- EXERCISE BRIEF
Copy out all lines carrying the word "part".

- RECORDED DATA
====

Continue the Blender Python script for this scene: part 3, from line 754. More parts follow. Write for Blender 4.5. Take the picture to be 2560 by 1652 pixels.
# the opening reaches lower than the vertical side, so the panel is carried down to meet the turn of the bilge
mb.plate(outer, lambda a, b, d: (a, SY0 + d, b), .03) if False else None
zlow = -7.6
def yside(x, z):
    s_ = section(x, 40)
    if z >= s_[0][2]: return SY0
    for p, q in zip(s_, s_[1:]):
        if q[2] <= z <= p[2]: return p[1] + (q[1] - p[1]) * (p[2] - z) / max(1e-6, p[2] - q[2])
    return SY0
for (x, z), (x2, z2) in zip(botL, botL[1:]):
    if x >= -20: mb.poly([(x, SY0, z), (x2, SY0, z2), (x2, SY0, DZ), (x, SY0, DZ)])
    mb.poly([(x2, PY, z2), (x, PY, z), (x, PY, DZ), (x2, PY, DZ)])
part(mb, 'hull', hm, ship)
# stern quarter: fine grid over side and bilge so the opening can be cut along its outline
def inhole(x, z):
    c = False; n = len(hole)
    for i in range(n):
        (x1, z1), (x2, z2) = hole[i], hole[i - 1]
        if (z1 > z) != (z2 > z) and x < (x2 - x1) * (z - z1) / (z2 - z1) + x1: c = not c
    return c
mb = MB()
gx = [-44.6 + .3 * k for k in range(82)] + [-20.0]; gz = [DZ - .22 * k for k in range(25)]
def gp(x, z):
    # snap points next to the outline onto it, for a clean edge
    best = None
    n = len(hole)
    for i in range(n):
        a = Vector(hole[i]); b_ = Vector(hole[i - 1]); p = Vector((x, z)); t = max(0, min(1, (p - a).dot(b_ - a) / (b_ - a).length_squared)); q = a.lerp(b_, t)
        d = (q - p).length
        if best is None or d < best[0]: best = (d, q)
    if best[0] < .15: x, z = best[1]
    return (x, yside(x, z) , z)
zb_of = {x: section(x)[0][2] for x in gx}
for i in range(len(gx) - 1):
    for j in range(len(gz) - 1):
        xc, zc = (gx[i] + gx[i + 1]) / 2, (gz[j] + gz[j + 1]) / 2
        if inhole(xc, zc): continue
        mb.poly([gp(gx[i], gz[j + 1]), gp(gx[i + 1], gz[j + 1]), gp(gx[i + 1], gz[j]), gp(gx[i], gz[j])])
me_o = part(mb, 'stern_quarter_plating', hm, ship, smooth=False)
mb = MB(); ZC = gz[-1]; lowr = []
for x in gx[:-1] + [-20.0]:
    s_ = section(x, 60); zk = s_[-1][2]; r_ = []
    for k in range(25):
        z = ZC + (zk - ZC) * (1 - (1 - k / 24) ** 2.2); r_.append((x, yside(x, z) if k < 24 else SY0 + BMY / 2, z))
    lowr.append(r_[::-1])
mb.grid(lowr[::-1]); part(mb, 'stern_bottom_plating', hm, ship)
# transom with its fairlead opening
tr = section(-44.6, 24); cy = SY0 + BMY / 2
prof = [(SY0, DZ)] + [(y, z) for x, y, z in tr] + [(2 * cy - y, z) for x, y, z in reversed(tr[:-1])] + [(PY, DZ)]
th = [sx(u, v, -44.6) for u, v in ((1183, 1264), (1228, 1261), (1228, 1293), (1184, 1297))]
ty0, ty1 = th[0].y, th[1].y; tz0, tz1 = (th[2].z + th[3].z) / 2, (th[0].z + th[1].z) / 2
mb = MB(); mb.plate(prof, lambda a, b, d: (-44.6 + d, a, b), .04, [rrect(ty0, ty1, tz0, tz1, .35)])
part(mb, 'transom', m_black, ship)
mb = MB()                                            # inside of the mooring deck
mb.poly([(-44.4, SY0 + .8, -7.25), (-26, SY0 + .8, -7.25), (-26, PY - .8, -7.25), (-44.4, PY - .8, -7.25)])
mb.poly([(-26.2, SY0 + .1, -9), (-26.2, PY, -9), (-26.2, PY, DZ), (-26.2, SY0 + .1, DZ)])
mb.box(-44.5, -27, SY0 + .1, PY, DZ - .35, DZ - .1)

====

- WRITTEN RESPONSE
Continue the Blender Python script for this scene: part 3, from line 754. More parts follow. Write for Blender 4.5. Take the picture to be 2560 by 1652 pixels.
part(mb, 'hull', hm, ship)
me_o = part(mb, 'stern_quarter_plating', hm, ship, smooth=False)
mb.grid(lowr[::-1]); part(mb, 'stern_bottom_plating', hm, ship)
part(mb, 'transom', m_black, ship)